_Given task_:
Copy out, with no alterations, the lines below running from the one containing "Reconstruct this image" to the one containing "return CAM +", inclusive at each end; pictures are omitted.

_Data for this task_:
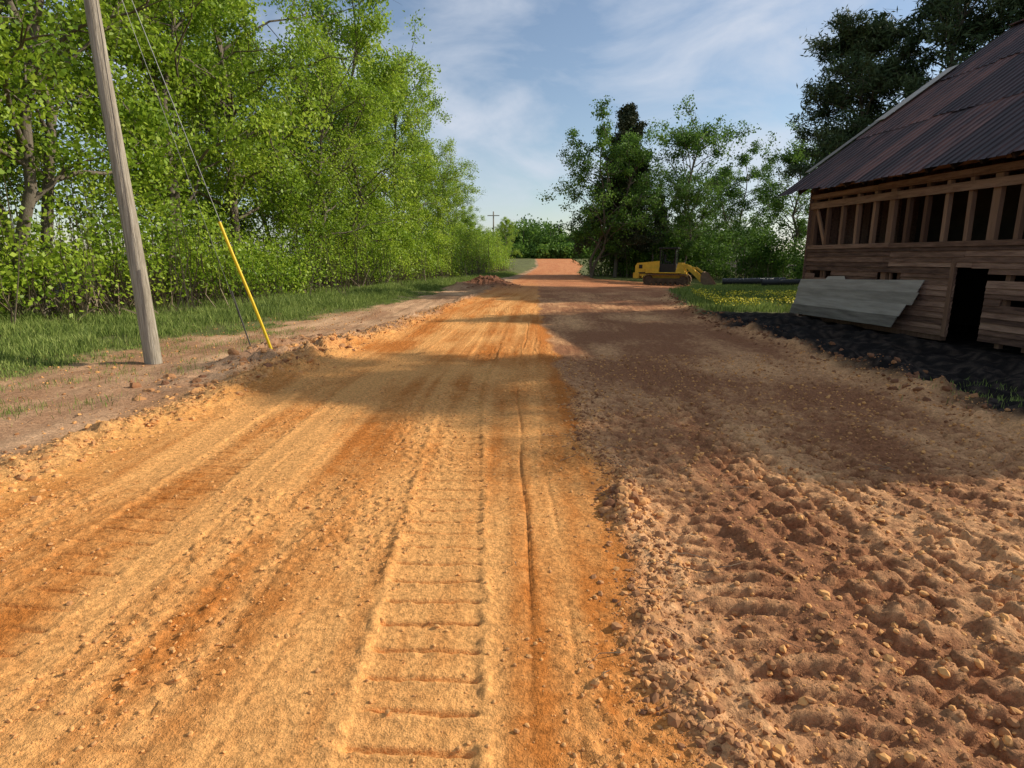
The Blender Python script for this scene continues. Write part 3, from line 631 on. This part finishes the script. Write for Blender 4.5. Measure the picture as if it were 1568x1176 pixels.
# ---------------------------------------------------------------- sun, sky, camera
el=math.radians(31);sd=Vector((.976*math.cos(el),.218*math.cos(el),math.sin(el))).normalized()
sl=bpy.data.lights.new('sun','SUN');sl.energy=5;sl.angle=math.radians(.5);sl.color=(1,.91,.76)
so=bpy.data.objects.new('sun',sl);so.rotation_euler=(-sd).to_track_quat('-Z','Y').to_euler();sc.collection.objects.link(so)
w=bpy.data.worlds.new('World');sc.world=w;w.use_nodes=True;nt=w.node_tree;N=nt.nodes;L=nt.links
bg=N['Background'];bg.inputs['Strength'].default_value=.125
sky=N.new('ShaderNodeTexSky');sky.sky_type='NISHITA';sky.sun_disc=False;sky.sun_elevation=el;sky.sun_rotation=math.atan2(sd.x,sd.y)
sky.air_density=1.0;sky.dust_density=.5
tc=N.new('ShaderNodeTexCoord');mp=N.new('ShaderNodeMapping');mp.inputs['Scale'].default_value=(1.5,1.0,3.4);mp.inputs['Rotation'].default_value=(.25,.75,.3)
no=N.new('ShaderNodeTexNoise');no.inputs['Scale'].default_value=2.3;no.inputs['Detail'].default_value=6;no.inputs['Roughness'].default_value=.55;no.inputs['Distortion'].default_value=.5
L.new(tc.outputs['Generated'],mp.inputs[0]);L.new(mp.outputs[0],no.inputs['Vector'])
cr=N.new('ShaderNodeValToRGB');cr.color_ramp.elements[0].position=.4;cr.color_ramp.elements[1].position=.64
cr.color_ramp.elements[0].color=(.05,.05,.05,1);cr.color_ramp.elements[1].color=(.8,.8,.8,1)
L.new(no.outputs['Fac'],cr.inputs[0])
mx=N.new('ShaderNodeMix');mx.data_type='RGBA';mx.inputs['B'].default_value=(5.5,5.9,6.7,1)
L.new(cr.outputs[0],mx.inputs['Factor']);L.new(sky.outputs[0],mx.inputs['A']);L.new(mx.outputs['Result'],bg.inputs['Color'])
cam=bpy.data.cameras.new('camera');cam.sensor_width=36;cam.lens=900/1568*36;cam.clip_end=6000;cam.clip_start=.05
co=bpy.data.objects.new('camera',cam);co.location=(0,0,1.7);co.rotation_euler=(math.radians(90-12.1),0,0);sc.collection.objects.link(co);sc.camera=co
sc.view_settings.view_transform='Standard';sc.view_settings.look='None';sc.view_settings.exposure=0
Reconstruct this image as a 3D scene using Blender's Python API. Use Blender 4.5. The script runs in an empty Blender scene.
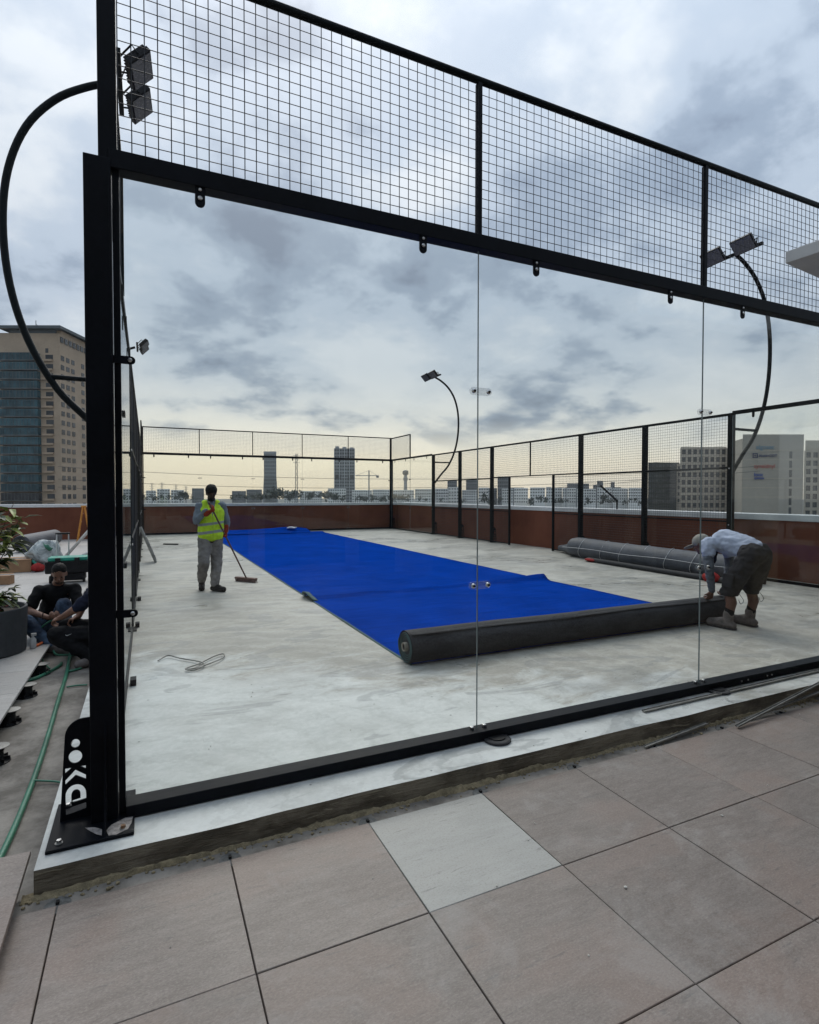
import bpy, bmesh, math, random
from mathutils import Vector, Matrix, noise
random.seed(7)
scene = bpy.context.scene
col = scene.collection
rad = math.radians

# ------------------------------------------------------------------ camera
CAM = Vector((0.1655, -2.9333, 1.5106))
YAW, PITCH, ROLL, FPX, CY = 0.4381, -0.0233, 0.0008, 560.19, 507.6
fwd = Vector((math.sin(YAW)*math.cos(PITCH), math.cos(YAW)*math.cos(PITCH), math.sin(PITCH)))
rgt = Vector((math.cos(YAW), -math.sin(YAW), 0)); upv = rgt.cross(fwd)
rgt, upv = math.cos(ROLL)*rgt + math.sin(ROLL)*upv, -math.sin(ROLL)*rgt + math.cos(ROLL)*upv
cam_data = bpy.data.cameras.new('camera')
cam = bpy.data.objects.new('camera', cam_data); col.objects.link(cam)
m = Matrix.Identity(4)
for i in range(3):
    m[i][0], m[i][1], m[i][2], m[i][3] = rgt[i], upv[i], -fwd[i], CAM[i]
cam.matrix_world = m
cam_data.sensor_fit = 'HORIZONTAL'; cam_data.sensor_width = 36
cam_data.lens = FPX*36/819; cam_data.shift_y = -(512-CY)/819
cam_data.clip_start = .05; cam_data.clip_end = 6000
scene.camera = cam
def at(u, v, dep):                      # a point at a real distance, for the far skyline
    return CAM + dep*(fwd + (u-409.5)/FPX*rgt + (CY-v)/FPX*upv)

# ------------------------------------------------------------------ sky
SUN_AZ, SUN_EL = rad(12), rad(48)       # azimuth from +y towards +x
sun_dir = Vector((math.sin(SUN_AZ)*math.cos(SUN_EL), math.cos(SUN_AZ)*math.cos(SUN_EL), math.sin(SUN_EL)))
world = bpy.data.worlds.new('World'); scene.world = world; world.use_nodes = True
wt = world.node_tree; wt.nodes.clear()
def WN(t, **k):
    n = wt.nodes.new(t)
    for a, b in k.items(): setattr(n, a, b)
    return n
def wmath(op, a, b=None, c=None, clamp=False):
    n = WN('ShaderNodeMath', operation=op, use_clamp=clamp)
    for i, x in enumerate((a, b, c)):
        if x is None: continue
        if isinstance(x, (int, float)): n.inputs[i].default_value = x
        else: wt.links.new(x, n.inputs[i])
    return n.outputs[0]
def wmix(f, a, b):
    n = WN('ShaderNodeMix', data_type='RGBA')
    for i, x in ((0, f), (6, a), (7, b)):
        if isinstance(x, (int, float)): n.inputs[i].default_value = x
        elif isinstance(x, tuple): n.inputs[i].default_value = (*x, 1)
        else: wt.links.new(x, n.inputs[i])
    return n.outputs[2]
def wramp(fac, stops, interp='EASE'):
    n = WN('ShaderNodeValToRGB'); n.color_ramp.interpolation = interp
    e = n.color_ramp.elements
    while len(e) < len(stops): e.new(.5)
    for el, (p, c) in zip(e, stops): el.position = p; el.color = (*c, 1)
    wt.links.new(fac, n.inputs[0]); return n.outputs[0]
tc = WN('ShaderNodeTexCoord'); sep = WN('ShaderNodeSeparateXYZ'); wt.links.new(tc.outputs['Generated'], sep.inputs[0])
dx, dy, dz = sep.outputs
zc = wmath('ADD', wmath('MAXIMUM', dz, 0.0), 0.30)
comb = WN('ShaderNodeCombineXYZ')
wt.links.new(wmath('DIVIDE', dx, zc), comb.inputs[0]); wt.links.new(wmath('DIVIDE', dy, zc), comb.inputs[1])
def wnoise(scale, detail, rough, dist, off):
    mp = WN('ShaderNodeMapping'); mp.inputs['Location'].default_value = off
    wt.links.new(comb.outputs[0], mp.inputs[0])
    n = WN('ShaderNodeTexNoise'); n.inputs['Scale'].default_value = scale; n.inputs['Detail'].default_value = detail
    n.inputs['Roughness'].default_value = rough; n.inputs['Distortion'].default_value = dist
    wt.links.new(mp.outputs[0], n.inputs['Vector']); return n.outputs[0]
n_big = wnoise(1.9, 8, .55, .15, (3.1, 1.7, 0))
n_mid = wnoise(5.2, 8, .56, .1, (7.7, 4.2, 2))
n_mac = wnoise(.75, 3, .5, 0, (1.3, 8.1, 5))
nz = wmath('ADD', wmath('ADD', wmath('MULTIPLY', n_big, .62), wmath('MULTIPLY', n_mid, .28)), wmath('MULTIPLY', n_mac, .25))
cloud = wramp(nz, [(.445, (.170, .218, .295)), (.51, (.262, .328, .42)), (.58, (.41, .485, .58)), (.69, (.60, .65, .70))])
# towards the horizon the deck thins out and the pale warm light behind it shows
glow = wmath('MAXIMUM', wmath('ADD', wmath('MULTIPLY', dx, math.sin(SUN_AZ)), wmath('MULTIPLY', dy, math.cos(SUN_AZ))), 0.0)
glow = wmath('POWER', glow, 2.2)
near_h = wmath('SUBTRACT', 1.0, wmath('MULTIPLY', wmath('SUBTRACT', dz, .05), 1/.17, clamp=True), clamp=True)
hor_col = wmix(wmath('MULTIPLY', glow, near_h), (.60, .655, .70), (1.16, 1.07, .87))
low_col = wramp(dz, [(0.0, (1, .88, .74)), (.08, (1, .97, .92)), (.16, (1, 1, 1))], 'LINEAR')
hm = WN('ShaderNodeMix', data_type='RGBA', blend_type='MULTIPLY'); hm.inputs[0].default_value = .9
wt.links.new(hor_col, hm.inputs[6]); wt.links.new(low_col, hm.inputs[7])
thin = wmath('SUBTRACT', 1.0, wmath('MULTIPLY', wmath('SUBTRACT', dz, .06), 1/.26, clamp=True), clamp=True)
streak = wmath('MULTIPLY', wmath('SUBTRACT', .585, nz), 11.0, clamp=True)
belt = wmath('MULTIPLY', wmath('SUBTRACT', dz, .07), 1/.06, clamp=True)
thin = wmath('MULTIPLY', thin, wmath('SUBTRACT', 1.0, wmath('MULTIPLY', wmath('MULTIPLY', streak, belt), .92)), clamp=True)
skyc = wmix(thin, cloud, hm.outputs[2])
nish = WN('ShaderNodeTexSky', sky_type='NISHITA', sun_disc=False)
nish.sun_elevation = SUN_EL; nish.sun_rotation = SUN_AZ; nish.air_density = 1.2; nish.dust_density = 2
nb = WN('ShaderNodeMix', data_type='RGBA', blend_type='MULTIPLY'); nb.inputs[0].default_value = 1
wt.links.new(nish.outputs[0], nb.inputs[6]); nb.inputs[7].default_value = (.08, .08, .08, 1)
skyc = wmix(.90, nb.outputs[2], skyc)
gain = WN('ShaderNodeMix', data_type='RGBA', blend_type='MULTIPLY'); gain.inputs[0].default_value = 1
gv = wmath('ADD', wmath('MULTIPLY', wmath('POWER', wmath('MAXIMUM', dz, 0.0), 2.0), 1.0), .84)
gc = WN('ShaderNodeCombineColor'); [wt.links.new(gv, gc.inputs[i]) for i in range(3)]
wt.links.new(skyc, gain.inputs[6]); wt.links.new(gc.outputs[0], gain.inputs[7])
bg = WN('ShaderNodeBackground'); bg.inputs[1].default_value = 1.0
wt.links.new(gain.outputs[2], bg.inputs[0])
wo = WN('ShaderNodeOutputWorld'); wt.links.new(bg.outputs[0], wo.inputs[0])
sl = bpy.data.lights.new('sun', 'SUN'); sl.energy = 1.5; sl.angle = rad(45); sl.color = (1, .95, .87)
so = bpy.data.objects.new('sun', sl); col.objects.link(so); so.rotation_euler = (-sun_dir).to_track_quat('-Z', 'Y').to_euler()
scene.view_settings.view_transform = 'Standard'; scene.view_settings.look = 'None'
scene.view_settings.exposure = 0.35; scene.view_settings.gamma = 1.0; scene.view_settings.use_curve_mapping = False
scene.render.engine = 'CYCLES'
scene.cycles.transparent_max_bounces = 32; scene.cycles.max_bounces = 8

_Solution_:
Reconstruct this image as a 3D scene using Blender's Python API. Use Blender 4.5. The script runs in an empty Blender scene.
import bpy, bmesh, math, random
from mathutils import Vector, Matrix, noise
random.seed(7)
scene = bpy.context.scene
col = scene.collection
rad = math.radians

# ------------------------------------------------------------------ camera
CAM = Vector((0.1655, -2.9333, 1.5106))
YAW, PITCH, ROLL, FPX, CY = 0.4381, -0.0233, 0.0008, 560.19, 507.6
fwd = Vector((math.sin(YAW)*math.cos(PITCH), math.cos(YAW)*math.cos(PITCH), math.sin(PITCH)))
rgt = Vector((math.cos(YAW), -math.sin(YAW), 0)); upv = rgt.cross(fwd)
rgt, upv = math.cos(ROLL)*rgt + math.sin(ROLL)*upv, -math.sin(ROLL)*rgt + math.cos(ROLL)*upv
cam_data = bpy.data.cameras.new('camera')
cam = bpy.data.objects.new('camera', cam_data); col.objects.link(cam)
m = Matrix.Identity(4)
for i in range(3):
    m[i][0], m[i][1], m[i][2], m[i][3] = rgt[i], upv[i], -fwd[i], CAM[i]
cam.matrix_world = m
cam_data.sensor_fit = 'HORIZONTAL'; cam_data.sensor_width = 36
cam_data.lens = FPX*36/819; cam_data.shift_y = -(512-CY)/819
cam_data.clip_start = .05; cam_data.clip_end = 6000
scene.camera = cam
def at(u, v, dep):                      # a point at a real distance, for the far skyline
    return CAM + dep*(fwd + (u-409.5)/FPX*rgt + (CY-v)/FPX*upv)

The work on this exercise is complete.